The only thing I didn't like was the occasional mismatch between music and image. Though I think they got away with using Jerry Goldsmith's theme for the anti-technological Ba'ku with a montage of Spock and Data moments, it was jarring to have Goldsmith's original Enterprise theme from Star Trek: The Motion Picture used with a montage about humanity's journey of exploration, from sailing ships to the Phoenix to the NX-01. Weirdest of all was using the main themes of Deep Space Nine and Voyager for franchise-spanning montages: Dennis McCarthy's Deep Space Nine theme was used, for example, for a montage about the various captains, which just seemed weird.
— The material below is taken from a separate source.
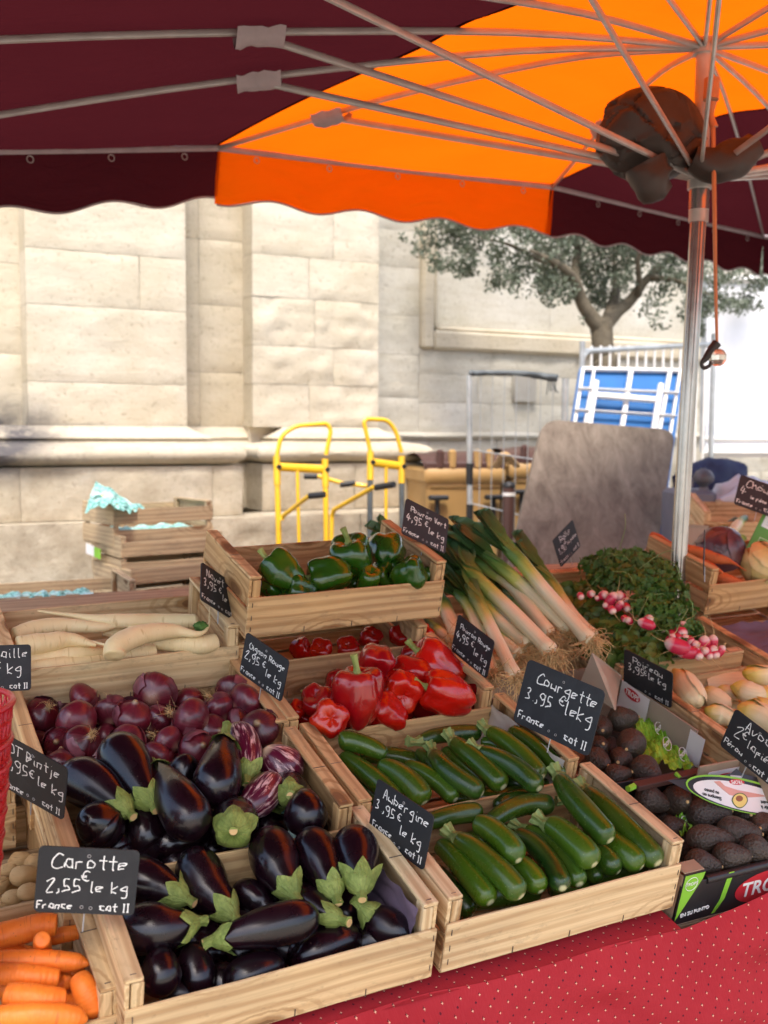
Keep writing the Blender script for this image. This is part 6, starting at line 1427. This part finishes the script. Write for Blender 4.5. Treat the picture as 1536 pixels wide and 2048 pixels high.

I did really enjoy when they took scenes from the television programs and played them in full, except that the music was provided live. They did two scenes from each series, I think: of course the iconic Gerald Fried fight music from "Amok Time" for the original, as well as the "Risk is Our Business" speech from "Return to Tomorrow" (music by George Duning). The use of the final scene of "In the Pale Moonlight" (music by David Bell) for Deep Space Nine was great, but I did question the use of one of Jay Chattaway's incredibly generic action motifs (from "The Changing Face of Evil") for the second Deep Space Nine episode. I would much rather have had one of the beautiful scenes from McCarthy's score for "The Visitor"! And the music from Enterprise reinforced just how forgettable that series was, in the musical sense as well as every other; it was painful watching Scott Bakula and Anthony Montgomery in a scene from "Horizon" (music by Mark McKenzie).
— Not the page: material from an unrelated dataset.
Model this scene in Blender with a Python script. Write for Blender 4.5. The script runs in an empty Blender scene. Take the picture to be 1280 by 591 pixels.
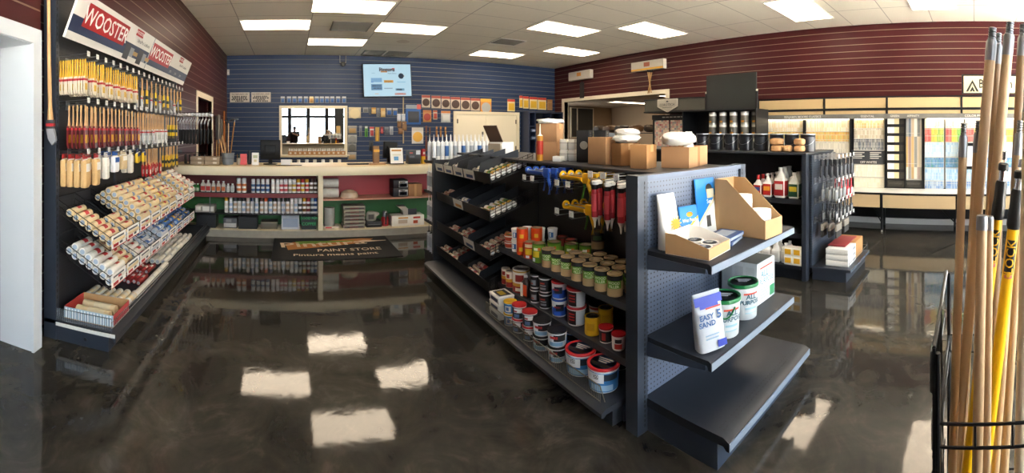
import bpy, math, random
from math import sin, cos, tan, pi, atan2, sqrt, hypot, radians
from mathutils import Vector, Matrix

RND = random.Random(11)
sc = bpy.context.scene
COL = sc.collection

# ---- the photograph is a cylindrical panorama: 545 px per radian, horizon at row 165, lens 1.55 m up
F, X0, YH, CZ = 545.0, 362.0, 165.0, 1.55


def phi(x): return (x - X0) / F
def onY(x, y, Y):
    r = Y / cos(phi(x)); return Vector((Y * tan(phi(x)), Y, CZ + r * (YH - y) / F))
def onX(x, y, X):
    r = X / sin(phi(x)); return Vector((X, X / tan(phi(x)), CZ + r * (YH - y) / F))
def onZ(x, y, z):
    r = (z - CZ) * F / (YH - y); return Vector((r * sin(phi(x)), r * cos(phi(x)), z))
def onR(x, y, r): return Vector((r * sin(phi(x)), r * cos(phi(x)), CZ + r * (YH - y) / F))


ORD = ['first', 'second', 'third', 'fourth', 'fifth', 'sixth', 'seventh', 'eighth', 'ninth', 'tenth', 'eleventh', 'twelfth',
       'thirteenth', 'fourteenth', 'fifteenth', 'sixteenth', 'seventeenth', 'eighteenth', 'nineteenth', 'twentieth']

# ---------------------------------------------------------------- materials
MATS = {}
def lin(h):
    h = h.lstrip('#')
    c = [int(h[i:i + 2], 16) / 255 for i in (0, 2, 4)]
    return tuple((v / 12.92 if v <= .04045 else ((v + .055) / 1.055) ** 2.4) for v in c) + (1.0,)


def mat(color, rough=.5, metal=0., spec=.5, emit=0., alpha=1.):
    k = (color, rough, metal, spec, emit, alpha)
    if k in MATS: return MATS[k]
    m = bpy.data.materials.new('m' + color.strip('#')); m.use_nodes = True
    b = m.node_tree.nodes['Principled BSDF']
    b.inputs['Base Color'].default_value = lin(color)
    b.inputs['Roughness'].default_value = rough
    b.inputs['Metallic'].default_value = metal
    b.inputs['Specular IOR Level'].default_value = spec
    if emit:
        b.inputs['Emission Color'].default_value = lin(color); b.inputs['Emission Strength'].default_value = emit
    if alpha < 1: b.inputs['Alpha'].default_value = alpha
    MATS[k] = m
    return m


def emat(color, e):
    """a lit screen: emission over a black base"""
    k = ('emat', color, e)
    if k not in MATS:
        m = mat(color, .35, 0, .3, e + .0001); m = m.copy()
        m.node_tree.nodes['Principled BSDF'].inputs['Base Color'].default_value = (.005, .005, .006, 1); MATS[k] = m
    return MATS[k]


class NT:
    """tiny node-tree writer"""
    def __init__(s, name):
        s.m = bpy.data.materials.new(name); s.m.use_nodes = True
        s.t = s.m.node_tree; s.b = s.t.nodes['Principled BSDF']
    def n(s, typ, **kw):
        nd = s.t.nodes.new(typ)
        for k, v in kw.items():
            if k.startswith('i_'):
                key = k[2:]; key = int(key) if key.isdigit() else key.replace('_', ' ')
                nd.inputs[key].default_value = v
            else: setattr(nd, k, v)
        return nd
    def l(s, a, b): s.t.links.new(a, b)
    def math(s, op, a, b=None, c=None):
        nd = s.t.nodes.new('ShaderNodeMath'); nd.operation = op
        for i, v in enumerate((a, b, c)):
            if v is None: continue
            if isinstance(v, (int, float)): nd.inputs[i].default_value = v
            else: s.l(v, nd.inputs[i])
        return nd.outputs[0]
    def xyz(s):
        tc = s.n('ShaderNodeTexCoord'); sp = s.n('ShaderNodeSeparateXYZ')
        s.l(tc.outputs['Object'], sp.inputs[0]); s.tc = tc
        return sp.outputs
    def mix(s, fac, a, b):
        mx = s.n('ShaderNodeMix', data_type='RGBA')
        if isinstance(fac, (int, float)): mx.inputs[0].default_value = fac
        else: s.l(fac, mx.inputs[0])
        for i, v in ((6, a), (7, b)):
            if isinstance(v, str): mx.inputs[i].default_value = lin(v)
            else: s.l(v, mx.inputs[i])
        return mx.outputs[2]
    def noise(s, scale, detail=4, rough=.55, dist=0., vec=None):
        nz = s.n('ShaderNodeTexNoise'); nz.inputs['Scale'].default_value = scale; nz.inputs['Detail'].default_value = detail
        nz.inputs['Roughness'].default_value = rough; nz.inputs['Distortion'].default_value = dist
        if vec is None:
            tc = s.n('ShaderNodeTexCoord'); vec = tc.outputs['Object']
        s.l(vec, nz.inputs['Vector'])
        return nz.outputs[0]
    def ramp(s, fac, stops):
        r = s.n('ShaderNodeValToRGB'); e = r.color_ramp.elements
        while len(e) < len(stops): e.new(.5)
        for el, (p, c) in zip(e, stops): el.position = p; el.color = lin(c)
        s.l(fac, r.inputs[0]); return r.outputs[0]
    def done(s, color, rough=.5, spec=.5):
        if isinstance(color, str): s.b.inputs['Base Color'].default_value = lin(color)
        else: s.l(color, s.b.inputs['Base Color'])
        if isinstance(rough, (int, float)): s.b.inputs['Roughness'].default_value = rough
        else: s.l(rough, s.b.inputs['Roughness'])
        s.b.inputs['Specular IOR Level'].default_value = spec
        return s.m


def frac_line(t, v, pitch, off, width):
    """1 inside a line of WIDTH repeating every PITCH"""
    f = t.math('FRACT', t.math('DIVIDE', t.math('ADD', v, off + 1000 * pitch), pitch))
    return t.math('LESS_THAN', f, width / pitch)


def slat_mat(name, base, base2, line, pitch=.118, width=.011, off=0.):
    t = NT(name); x, y, z = t.xyz()
    nz = t.noise(1.3, 3)
    bc = t.mix(nz, base, base2)
    c = t.mix(frac_line(t, z, pitch, off, width), bc, line)
    return t.done(c, .42, .2)


def peg_mat(name, base, hole, ax='yz', pitch=.0254, rad=.0042):
    t = NT(name); o = dict(zip('xyz', t.xyz()))
    d = []
    for a in ax:
        f = t.math('FRACT', t.math('DIVIDE', t.math('ADD', o[a], 100.0), pitch))
        q = t.math('SUBTRACT', f, .5); d.append(t.math('MULTIPLY', q, q))
    r2 = t.math('ADD', d[0], d[1])
    c = t.mix(t.math('LESS_THAN', r2, (rad / pitch) ** 2), base, hole)
    return t.done(c, .45, .5)


def noisy(name, a, b, scale=6, rough=.6, detail=5, stretch=None):
    k = ('noisy', a, b, scale, rough, stretch)
    if k in MATS: return MATS[k]
    t = NT(name); vec = None
    if stretch:
        tc = t.n('ShaderNodeTexCoord'); mp = t.n('ShaderNodeMapping'); mp.inputs['Scale'].default_value = stretch
        t.l(tc.outputs['Object'], mp.inputs[0]); vec = mp.outputs[0]
    MATS[k] = t.done(t.mix(t.noise(scale, detail, vec=vec), a, b), rough)
    return MATS[k]


# ---------------------------------------------------------------- mesh builder
FONTC = {}
def text_geo(body, size=1., depth=0., bold=0.):
    k = (body, round(size, 4), round(depth, 5), bold)
    if k in FONTC: return FONTC[k]
    cu = bpy.data.curves.new('lettering', 'FONT'); cu.body = body; cu.size = size; cu.extrude = depth
    cu.align_x = 'CENTER'; cu.align_y = 'CENTER'; cu.resolution_u = 2; cu.offset = bold * size; cu.space_line = .85
    o = bpy.data.objects.new('lettering', cu)
    me = bpy.data.meshes.new_from_object(o)
    g = ([v.co.copy() for v in me.vertices], [tuple(p.vertices) for p in me.polygons])
    bpy.data.objects.remove(o); bpy.data.curves.remove(cu); bpy.data.meshes.remove(me)
    FONTC[k] = g
    return g


def text_sliced(body, size, bold, step):
    """lettering cut into thin strips across its height, so that it can bend round a pole"""
    import bmesh
    vs, fs = text_geo(body, size, 0., bold)
    bm = bmesh.new(); bv = [bm.verts.new(v) for v in vs]
    for f in fs:
        try: bm.faces.new([bv[i] for i in f])
        except ValueError: pass
    y = -size
    while y < size:
        bmesh.ops.bisect_plane(bm, geom=bm.verts[:] + bm.edges[:] + bm.faces[:], plane_co=(0, y, 0), plane_no=(0, 1, 0)); y += step
    bm.verts.index_update()
    out = ([v.co.copy() for v in bm.verts], [tuple(v.index for v in f.verts) for f in bm.faces]); bm.free()
    return out


ID = Matrix.Identity(4)
def T(x=0, y=0, z=0): return Matrix.Translation((x, y, z))
def RX(a): return Matrix.Rotation(a, 4, 'X')
def RY(a): return Matrix.Rotation(a, 4, 'Y')
def RZ(a): return Matrix.Rotation(a, 4, 'Z')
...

But overall, it was a great time that left me humming Courage's original theme. I need to build a playlist of what we heard; it would be fun!
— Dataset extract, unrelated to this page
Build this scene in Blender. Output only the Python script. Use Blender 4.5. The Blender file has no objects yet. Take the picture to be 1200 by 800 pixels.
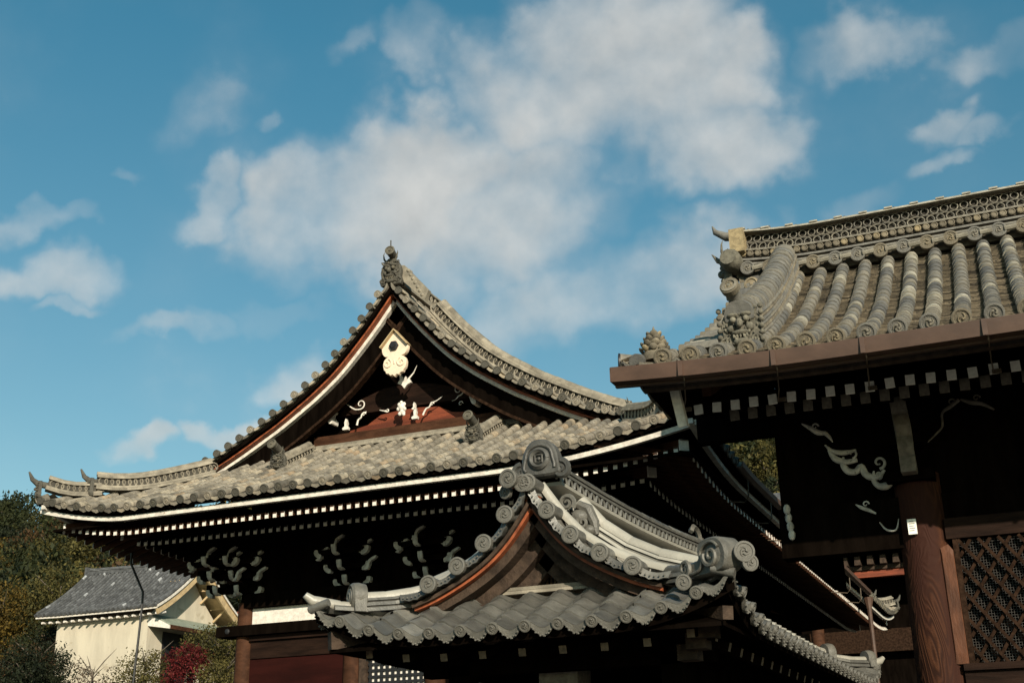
import bpy, math, random
import numpy as np
from mathutils import Vector as V3, Matrix
random.seed(7); rng = np.random.RandomState(7)
PI = math.pi
sc = bpy.context.scene; COL = sc.collection

# ------------------------------------------------------------------ camera
CAM_F, CAM_P, CAM_R, CAM_A = 1450.0, math.radians(20.3), math.radians(1.2), math.radians(22.6)
fh = V3((-math.sin(CAM_A), math.cos(CAM_A), 0)); rt = V3((math.cos(CAM_A), math.sin(CAM_A), 0)); kz = V3((0, 0, 1))
fw = fh*math.cos(CAM_P) + kz*math.sin(CAM_P); uu = -fh*math.sin(CAM_P) + kz*math.cos(CAM_P)
cx_ = rt*math.cos(CAM_R) - uu*math.sin(CAM_R); cu_ = uu*math.cos(CAM_R) + rt*math.sin(CAM_R)
cd = bpy.data.cameras.new('camera'); cam = bpy.data.objects.new('camera', cd); COL.objects.link(cam)
M = Matrix((cx_, cu_, -fw)).transposed().to_4x4(); M.translation = V3((0, 0, 1.6)); cam.matrix_world = M
cd.sensor_width = 36; cd.lens = 36*CAM_F/1200; cd.clip_start = .1; cd.clip_end = 3000
sc.camera = cam
def sky_dir(x, y):
    return (fw*CAM_F + cx_*(x-600) - cu_*(y-400)).normalized()

# ------------------------------------------------------------------ world, sun, exposure
SUN_EL, SUN_AZ = math.radians(22.5), math.radians(142)      # azimuth clockwise from +Y
world = bpy.data.worlds.new('World'); sc.world = world; world.use_nodes = True
nt = world.node_tree; nt.nodes.clear()
def N(t, typ, **kw):
    n = t.nodes.new(typ)
    for k, v in kw.items(): setattr(n, k, v)
    return n
def mathn(t, op, a, b=None, clamp=False):
    n = N(t, 'ShaderNodeMath', operation=op); n.use_clamp = clamp
    for i, v in enumerate((a, b)):
        if v is None: continue
        if isinstance(v, (int, float)): n.inputs[i].default_value = v
        else: t.links.new(v, n.inputs[i])
    return n.outputs[0]
def vmath(t, op, a, b=None):
    n = N(t, 'ShaderNodeVectorMath', operation=op)
    for i, v in enumerate((a, b)):
        if v is None: continue
        if isinstance(v, (tuple, list, V3)): n.inputs[i].default_value = tuple(v)
        else: t.links.new(v, n.inputs[i])
    return n
def mixc(t, fac, a, b, mode='MIX'):
    n = N(t, 'ShaderNodeMix', data_type='RGBA', blend_type=mode)
    for i, v in ((0, fac), (6, a), (7, b)):
        if isinstance(v, (int, float)): n.inputs[i].default_value = v
        elif isinstance(v, tuple): n.inputs[i].default_value = v if len(v) == 4 else v+(1,)
        else: t.links.new(v, n.inputs[i])
    return n.outputs[2]
sky = N(nt, 'ShaderNodeTexSky', sky_type='NISHITA'); sky.sun_disc = False
sky.sun_elevation = SUN_EL; sky.sun_rotation = SUN_AZ; sky.air_density = 1.0; sky.dust_density = .6; sky.ozone_density = 1.6
tc = N(nt, 'ShaderNodeTexCoord'); D = tc.outputs['Generated']
sz = N(nt, 'ShaderNodeSeparateXYZ'); nt.links.new(D, sz.inputs[0])
def mapr0(v, a, b_):
    n = N(nt, 'ShaderNodeMapRange'); nt.links.new(v, n.inputs[0]); n.inputs[1].default_value = a; n.inputs[2].default_value = b_; return n.outputs[0]
skyc = mixc(nt, 1.0, sky.outputs[0], mixc(nt, mapr0(sz.outputs[2], .20, .56), (.86, 1.03, .86), (.46, 1.10, 1.02)), 'MULTIPLY')
# clouds at infinity: soft banks placed by direction, broken up by noise
def bank(x, y, rx, ry, ang, wgt, soft=.9):
    c = sky_dir(x, y); a = math.radians(ang)
    ex = (cx_*math.cos(a) + cu_*math.sin(a)); ey = (-cx_*math.sin(a) + cu_*math.cos(a))
    d = vmath(nt, 'SUBTRACT', DW, c).outputs[0]
    px = vmath(nt, 'DOT_PRODUCT', d, ex*(CAM_F/rx)).outputs['Value']; py = vmath(nt, 'DOT_PRODUCT', d, ey*(CAM_F/ry)).outputs['Value']
    r2 = mathn(nt, 'ADD', mathn(nt, 'MULTIPLY', px, px), mathn(nt, 'MULTIPLY', py, py))
    return mathn(nt, 'MULTIPLY', maprange(nt, r2, .0, 1.25+soft, 1.0, 0.0), wgt)
def maprange(t, v, a, b, c=0.0, d=1.0, smooth=True):
    n = N(t, 'ShaderNodeMapRange'); n.interpolation_type = 'SMOOTHSTEP' if smooth else 'LINEAR'
    t.links.new(v, n.inputs[0])
    for i, x in enumerate((a, b, c, d)): n.inputs[i+1].default_value = x
    return n.outputs[0]
def noise(t, vec, scale, detail, rough, dist=0.0):
    n = N(t, 'ShaderNodeTexNoise'); n.inputs['Scale'].default_value = scale; n.inputs['Detail'].default_value = detail
    n.inputs['Roughness'].default_value = rough; n.inputs['Distortion'].default_value = dist
    if vec is not None: t.links.new(vec, n.inputs['Vector'])
    return n.outputs[0]
def ncol(scale, detail, rough):
    n = N(nt, 'ShaderNodeTexNoise'); n.inputs['Scale'].default_value = scale; n.inputs['Detail'].default_value = detail; n.inputs['Roughness'].default_value = rough; nt.links.new(D, n.inputs['Vector'])
    return vmath(nt, 'SUBTRACT', n.outputs['Color'], (.5, .5, .5)).outputs[0]
def vscale(v, k):
    n = vmath(nt, 'SCALE', v); n.inputs['Scale'].default_value = k; return n.outputs[0]
DW = vmath(nt, 'ADD', vmath(nt, 'ADD', D, vscale(ncol(7, 4, .55), .17)).outputs[0], vscale(ncol(26, 6, .6), .028)).outputs[0]
banks = [(725, 100, 160, 92, 0, .93), (760, 40, 90, 60, 0, .95), (830, 75, 75, 55, 0, .95), (655, 60, 75, 65, 20, .82), (830, 160, 80, 50, 0, .8), (435, 242, 140, 62, 12, .95), (500, 200, 110, 75, 25, 1.0), (355, 265, 75, 42, 10, .8),
         (560, 260, 150, 90, 20, .78), (720, 330, 150, 60, 18, .72), (790, 290, 90, 50, 15, .72), (620, 370, 120, 50, 10, .6), (960, 245, 90, 26, 8, .52), (360, 425, 72, 42, 20, .80), (180, 517, 44, 17, 0, .85), (262, 506, 36, 16, 0, .7),
         (40, 312, 62, 26, 0, .72), (60, 345, 45, 10, 10, .55), (22, 247, 40, 18, 0, .65), (1020, 50, 75, 34, 10, .58), (1120, 140, 40, 24, 10, .56), (1165, 152, 40, 16, 10, .55), (1170, 55, 50, 26, 0, .42), (1110, 190, 35, 14, 20, .5),
         (215, 140, 42, 40, 40, .34), (205, 370, 48, 18, 10, .55), (240, 245, 40, 24, 10, .52), (425, 55, 45, 20, 30, .42), (520, 45, 50, 35, 20, .5), (300, 157, 22, 14, 0, .36), (120, 205, 20, 12, 0, .5), (300, 340, 60, 20, 10, .5)]
acc = None
for bk in banks:
    v = bank(*bk); acc = v if acc is None else mathn(nt, 'SMOOTH_MAX', acc, v)
for n_ in nt.nodes:
    if n_.type == 'MATH' and n_.operation == 'SMOOTH_MAX': n_.inputs[2].default_value = .12
n1 = noise(nt, D, 9.0, 12, .50); n2 = noise(nt, D, 30, 8, .6)
tw = V3((math.sin(SUN_AZ), math.cos(SUN_AZ), .9)).normalized()*.014
n1b = noise(nt, vmath(nt, 'ADD', D, tw).outputs[0], 9.0, 12, .50)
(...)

Just the other day we went to see a performance by 2Cellos, who mostly do cello covers of pop and rock; my wife is a pretty big cello aficionado, and their debut album gets pretty frequent play on my iPod. My dismal musical knowledge means I actually don't know most of the songs they're riffing on, but I enjoy their energetic playing nonetheless.
At one point, one of the two guys advised us that this was "not a classical music concert," and that was very much true: there were lots of flashing lights and lots of noise, and it was a lot of fun. The two of them are nowhere near as serious as their promotional photographs indicate; there was a lot of stage patter about how their music was beautiful and they were beautiful.
The only thing I have to complain about is that the video monitors often overlaid images of them with other graphics, which made it hard to actually see them-- and as we were literally in the very last row, I very much needed the power of those video monitors. And I don't know why one of the music video featured a clip of an old man playing what was apparently atomic chess again and again, but it was so absurd it became sublime.
I apparently don't have as much to say about 2Cellos as I do Star Trek (no surprise there), but I really enjoyed this concert, and even though I probably knew over 50% of what they played from their debut album, the live renditions of the songs were different and very dynamic, and occasionally the audience sang along which was nice.